Proprio per questo Avranas ha il grande merito di sapersi fermare appena in tempo, prima di eccedere, questo non senza essersi concesso la tematica più controversa per eccellenza e allisciandosi un paio di sequenze davvero disturbanti, che con quell'atmosfera fredda a là Haneke diventano uno spettacolo difficile da reggere, per quanto a cuor di celluloide sia mostrato proprio il minimo. Quel poco però basta e avanza per fornirci il ritratto di uno dei personaggio più spregevoli a memoria recente.

Così la famiglia, nucleo fondante di qualunque società, viene smantellato sotto i nostri occhi piano piano, componente dopo componente. L'iniziale confusione sui nomi e i ruoli ricoperti al suo interno sono le pennellate di un affresco di merda che verrà infine rivelato. Qui alcuni si dividono sul dover lasciare la soluzione all'intuizione dello spettatore, mentre altri rivendicano la scelta del regista. Dal canto mio, ambo le soluzioni sono eccellenti, ma avrebbero portato a esiti diversi. Avranas vuole dirci come siamo finiti a livello di società e persone, come l'avidità faccia perdere quel filo di umanità che ci rende persone tout court, fino a quell'epilogo.

Un finale coraggioso per un film da calci in pancia, che con quella sua conclusione mette l'ultima pietra tombale su un movimento culturale che per un breve periodo ci fece impazzire tutti, negandoci quell'ultimo afflato di luce che ogni cineasta greco si è concesso negli ultimi minuti: la speranza.

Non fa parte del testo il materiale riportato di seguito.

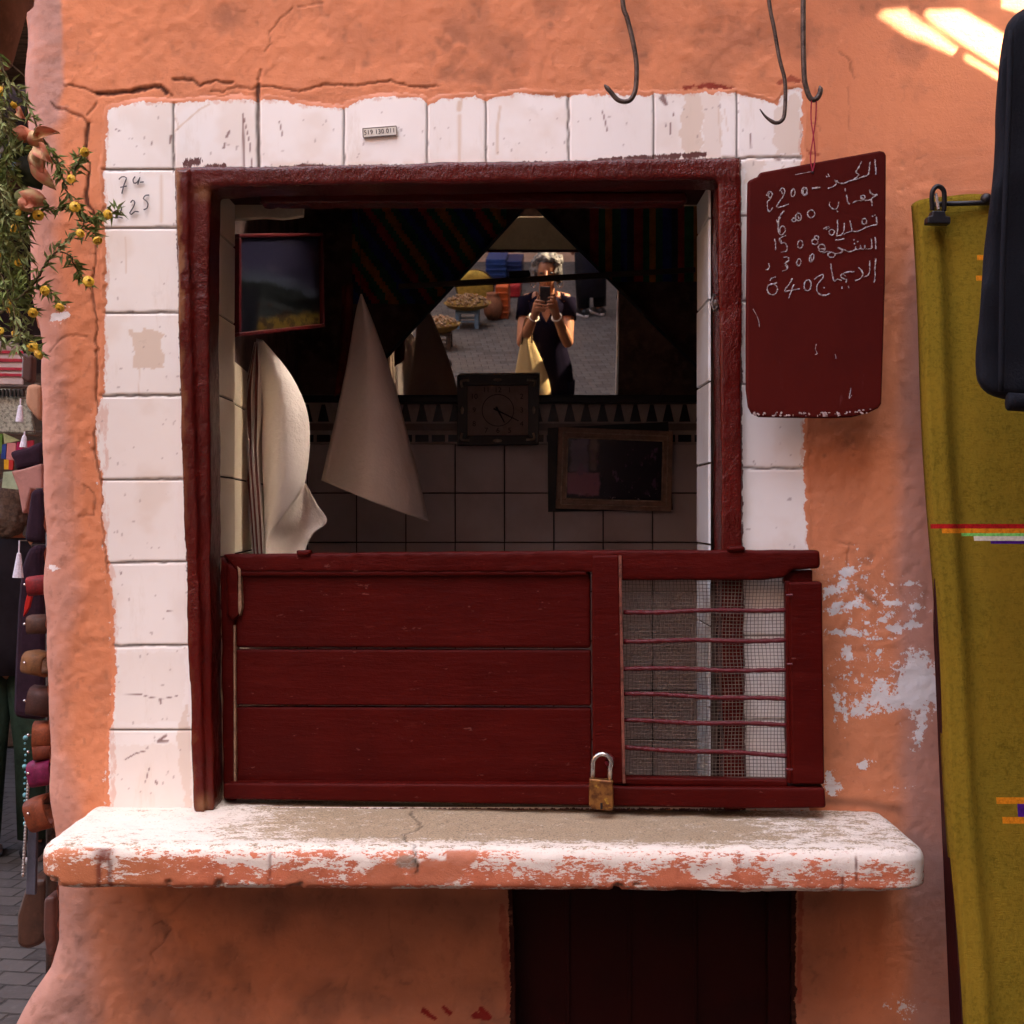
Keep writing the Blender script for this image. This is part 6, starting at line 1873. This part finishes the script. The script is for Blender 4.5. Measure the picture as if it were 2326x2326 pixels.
def bystander(loc, face, label, top_c, leg_c, hair, H=1.62, robe=False):
    """plain standing figure: continuous body, with clothes, shoes and hair as parts"""
    k = H / 1.62
    root = empty("person", loc, label, "person")
    M_ = Matrix.Translation(Vector(loc)) @ Matrix.Rotation(face, 4, 'Z') @ Matrix.Scale(k, 4)
    def fin(name, src, mat, sm=True, solid=0):
        me_ = src if not isinstance(src, MB) else mesh_from(src, name=name)
        me_.transform(M_)
        return part(name, me_, mat, root, smooth=sm, solid=solid)
    b = MB()
    head_into(b, (0, .03, 1.50), 1.0)
    b.tube([(0, 0, 1.33), (0, 0, 1.15), (0, 0, 1.0), (0, 0, .86)], [.09, .12, .10, .12], 16)
    b.ball((0, 0, .88), (.16, .11, .12), 16, 10)
    for s_ in (-1, 1):
        sh_, el_, wr_ = Vector((.165 * s_, 0, 1.31)), Vector((.20 * s_, -.02, 1.03)), Vector((.19 * s_, .07, .80))
        b.tube([Vector((.05 * s_, 0, 1.33)), sh_, el_, wr_], [.05, .056, .042, .026], 12)
        pm = wr_ + Vector((0, .02, -.06))
        hand_into(b, wr_, pm, [[pm + Vector((.0, -.026 + .017 * q_, -.02)), pm + Vector((-.004 * s_, -.024 + .018 * q_, -.055)), pm + Vector((-.012 * s_, -.018 + .018 * q_, -.085 + .006 * abs(q_ - 1.5)))] for q_ in range(4)] + [[pm + Vector((0, .03, .01)), pm + Vector((-.012 * s_, .048, -.02)), pm + Vector((-.018 * s_, .05, -.045))]])
        hp_, kn_, an_ = Vector((.085 * s_, 0, .86)), Vector((.095 * s_, .015, .46)), Vector((.10 * s_, -.02, .07))
        b.tube([hp_, kn_, an_, an_ + Vector((.015 * s_, .15, -.035))], [.088, .058, .036, .03], 12)
    fin("body", remeshed(b, .006, 3, .5), M_SKIN)
    tpm = MB()
    rr_ = [(.80, .185, .135), (.95, .165, .12), (1.08, .155, .118), (1.2, .175, .125), (1.29, .178, .11), (1.34, .12, .08), (1.375, .07, .065)]
    if robe: rr_ = [(.22, .17, .15), (.5, .16, .14)] + rr_
    tpm.grid([[Vector((rx * math.cos(2 * math.pi * j / 32), ry * math.sin(2 * math.pi * j / 32), z)) for j in range(32)] for z, rx, ry in rr_], close=True)
    for s_ in (-1, 1):
        tpm.tube([Vector((.10 * s_, 0, 1.32)), Vector((.168 * s_, 0, 1.312)), Vector((.20 * s_, -.02, 1.03)), Vector((.191 * s_, .06, .83))], [.06, .066, .056, .045], 12, cap=False)
    fin("robe" if robe else "jacket", tpm, simple("outer cloth", top_c, .9, .3, 9, .3), True, .003)
    lg = MB()
    for s_ in (-1, 1):
        lg.tube([Vector((.085 * s_, 0, .9)), Vector((.10 * s_, .015, .47)), Vector((.105 * s_, -.015, .09))], [.115, .086, .07], 14)
    fin("trousers", lg, simple("trouser cloth", leg_c, .9, .35, 14, .4, 60))
    for s_ in (-1, 1):
        so = MB().tube([Vector((.10 * s_, -.08, .045)), Vector((.105 * s_, .05, .045)), Vector((.12 * s_, .17, .03))], [.044, .045, .03], 12)
        fin("shoe", so, M_BLACK)
        sl_ = MB().prism([Vector((.10 * s_ + .05 * math.cos(t), .04 + .145 * math.sin(t), .0)) for t in np.linspace(0, 2 * math.pi, 20)[:-1]], [Vector((.10 * s_ + .05 * math.cos(t), .04 + .145 * math.sin(t), .025)) for t in np.linspace(0, 2 * math.pi, 20)[:-1]])
        fin("sole", sl_, simple("pale rubber", (.4, .4, .42), .7, .1))
    hm = MB().ball((0, .005, 1.535), (.088, .105, .098), 18, 12)
    hm.ball((0, -.035, 1.47), (.082, .075, .10), 16, 10)
    fin("hair", roughen(remeshed(hm, .008, 2), .012, 40, 3, 5), hair)
    return root
bystander((-2.10, 3.05, 0), R(8), "person with brown hair and green trousers walking away down the alley", (.012, .010, .014), (.018, .035, .024), hair_mat("brown hair", (.10, .068, .05), (.045, .030, .022)), 1.58)
gp = MG(1342, 716)
bystander((gp.x, gp.y, 0), R(150), "person in a long dark robe standing behind the photographer in the mirror", (.014, .014, .024), (.012, .012, .016), hair_mat("black hair", (.02, .016, .014), (.01, .008, .008)), 1.68, True)

# ---------------------------------------------------------------- street stall goods seen in the mirror
def mpx(px, py):
    m, r = mirror_hit(px, py)
    gq = MG(px, py)
    return gq, ((m - cam.location).length + (gq - m).length) / FPX
def stool(name, label, c, w, h, mat):
    root = empty(name, c, label, "stool")
    part("seat", MB().box(c.x - w, c.x + w, c.y - w, c.y + w, h - .03, h), mat, root, bevel=.006)
    for sx in (-1, 1):
        for sy in (-1, 1):
            x_, y_ = c.x + sx * w * .82, c.y + sy * w * .82
            part("leg", MB().box(x_ - .022, x_ + .022, y_ - .022, y_ + .022, 0, h - .031), mat, root, bevel=.004)
    m = MB()
    for s_ in (-1, 1):
        m.box(c.x - w * .78, c.x + w * .78, c.y + s_ * w * .82 - .012, c.y + s_ * w * .82 + .012, h * .35, h * .42)
        m.box(c.x + s_ * w * .82 - .012, c.x + s_ * w * .82 + .012, c.y - w * .78, c.y + w * .78, h * .35 + .001, h * .42 + .001)
    part("stretcher", m, mat, root)
    return root
M_BLUE = simple("pale blue paint", (.16, .26, .36), .6, .3, 12, .2)
M_STRAW = simple("golden straw", (.26, .16, .045), .8, .3, 30, .5)
gq, sc = mpx(1063, 742)
hT = 40 * sc
stool("blue_stool", "pale blue wooden stool carrying a basket of shells in the mirror", gq, 26 * sc, hT, M_BLUE)
def basket_of(name, label, hlabel, c, r_, z0, hgt, goods, seed, heap=1.0):
    m = MB().lathe((c.x, c.y, z0), [(.001, 0.004), (r_ * .6, .004), (r_ * .85, hgt * .4), (r_, hgt), (r_ * 1.03, hgt * 1.05), (r_ * .98, hgt * 1.02), (r_ * .8, hgt * .5), (.001, hgt * .45)], 30)
    solo(name, m, M_STRAW, label, "basket", smooth=True)
    rg_ = random.Random(seed)
    q_ = MB()
    for k in range(170):
        a, rr_ = rg_.uniform(0, 6.283), r_ * .9 * math.sqrt(rg_.random())
        z = z0 + hgt * .75 + heap * r_ * .38 * (1 - (rr_ / r_) ** 2) + rg_.uniform(-.01, .02)
        e_ = Matrix.Rotation(rg_.uniform(0, 3), 3, Vector((rg_.random(), rg_.random(), rg_.random())).normalized())
        q_.ball((c.x + rr_ * math.cos(a), c.y + rr_ * math.sin(a), z), (r_ * rg_.uniform(.06, .12), r_ * rg_.uniform(.04, .08), r_ * rg_.uniform(.03, .06)), 7, 5, rot=e_)
    solo("heaped_goods", q_, goods, hlabel, "goods", kind='stuff')
M_SHELL = simple("mixed brown shells", (.27, .165, .075), .45, .6, 25, .3, 60, dark=(.11, .055, .03))
basket_of("flat_basket", "wide flat straw basket of shells on the blue stool in the mirror", "heap of brown and cream shells filling the flat basket", gq, 52 * sc, hT + .002, 13 * sc, M_SHELL, 3)
g3, s3 = mpx(1120, 726)
m = MB().lathe((g3.x, g3.y, 0), [(.001, .002), (12 * s3, .002), (20 * s3, 14 * s3), (22 * s3, 34 * s3), (16 * s3, 50 * s3), (13 * s3, 56 * s3), (15 * s3, 60 * s3), (12 * s3, 60 * s3), (11 * s3, 50 * s3), (.001, 46 * s3)], 28)
solo("clay_pot", m, simple("terracotta", (.26, .11, .06), .8, .3, 10, .3), "round brown clay jar beside the blue stool in the mirror", "pot", smooth=True)
g2, s2 = mpx(1078, 700)
tr_ = empty("straw_tray", (g2.x, g2.y, 0), "big yellow round straw tray leaning upright behind the shells in the mirror", "tray")
mt = Matrix.Translation((g2.x, g2.y - .05, 42 * s2)) @ Matrix.Rotation(R(72), 4, 'X')
dm = MB().lathe((0, 0, 0), [(.001, 0), (30 * s2, .0), (40 * s2, .02), (42 * s2, .05), (42 * s2, .062), (39 * s2, .035), (29 * s2, .014), (.001, .014)], 36)
me = mesh_from(dm, name="disc"); me.transform(mt)
part("disc", me, simple("yellow straw", (.52, .36, .07), .8, .3, 20, .5), tr_, smooth=True)
rm = MB().tube([Vector((42 * s2 * math.cos(t), 42 * s2 * math.sin(t), .056)) for t in np.linspace(0, 2 * math.pi, 40)], .014, 8)
me = mesh_from(rm, name="rim"); me.transform(mt)
part("rim", me, M_WOOD, tr_, smooth=True)
def crate(name, label, px, py, w, h, col, depth=None):
    gq, sc = mpx(px, py)
    w, h = w * sc / 2, h * sc
    d_ = depth or w
    root = empty(name, gq, label, "crate")
    mt = simple(name + " plastic", col, .5, .25, 8, .1)
    part("shell", MB().prism([Vector((gq.x - w, gq.y - d_, 0)), Vector((gq.x + w, gq.y - d_, 0)), Vector((gq.x + w, gq.y + d_, 0)), Vector((gq.x - w, gq.y + d_, 0))],
                             [Vector((gq.x - w * 1.06, gq.y - d_ * 1.06, h)), Vector((gq.x + w * 1.06, gq.y - d_ * 1.06, h)), Vector((gq.x + w * 1.06, gq.y + d_ * 1.06, h)), Vector((gq.x - w * 1.06, gq.y + d_ * 1.06, h))]), mt, root, bevel=.01)
    m = MB()
    for k in range(1, 5):
        m.box(gq.x - w * 1.08, gq.x + w * 1.08, gq.y - d_ * 1.09, gq.y + d_ * 1.09, h * k / 5 - .012, h * k / 5 + .012)
    part("slat_bands", m, mt, root, bevel=.004)
    return root
crate("orange_crate", "tall orange plastic crate standing beside the clay jar in the mirror", 1143, 717, 27, 72, (.42, .075, .012), .2)
crate("red_crate", "small red plastic crate behind the orange one in the mirror", 1169, 668, 26, 26, (.33, .01, .014), .25)
crate("blue_crate", "wide bright blue crate far down the street in the mirror", 1130, 640, 42, 58, (.008, .035, .15), .3)
crate("dark_blue_crate", "dark blue crate standing right of the bright blue one in the mirror", 1170, 636, 34, 50, (.006, .018, .085), .3)
g4, s4 = mpx(1000, 792)
stool("brown_stool", "low brown stool with a shell basket at the mirror's left edge", g4, 26 * s4, 40 * s4, M_WOOD)
basket_of("round_basket", "round straw basket of pale shells on the brown stool", "heap of cream shells in the round basket", g4, 46 * s4, 40 * s4 + .002, 16 * s4, simple("cream shells", (.32, .21, .12), .45, .5, 25, .3, 60, dark=(.15, .08, .05)), 8)
g5, s5 = mpx(1008, 846)
bk = empty("black_bag", g5, "small black bag with a pale strap on the paving in the mirror", "bag")
part("pouch", roughen(remeshed(MB().ball((g5.x, g5.y, 17 * s5), (20 * s5, 14 * s5, 17 * s5), 18, 12), .012, 1), .012, 9, 2, 3), M_BLACK, bk, smooth=True)
part("strap", MB().tube(smooth_pts([g5 + Vector((-4 * s5, 14 * s5, 6 * s5)), g5 + Vector((2 * s5, 16 * s5, 20 * s5)), g5 + Vector((4 * s5, 4 * s5, 36 * s5))]), .016, 8), simple("pale strap", (.5, .36, .22), .7, .2, 20), bk, smooth=True)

Anche nelle pellicole più esagerate, c'era sempre quella flebilissima speranza sul finale, uno spiraglio di luce soffusa a suggerire che a tutto quello c'era una minima speranza di risalita. Qui invece no. Ce lo fanno credere, ma è l'ennesima presa per il culo.

Tutto cambia per rimanere uguale.

Che i vostri avi siano maledetti, dal primo all'ultimo. Che la vostra vita si fermi sullo sguardo ultimo di quella madre disperata.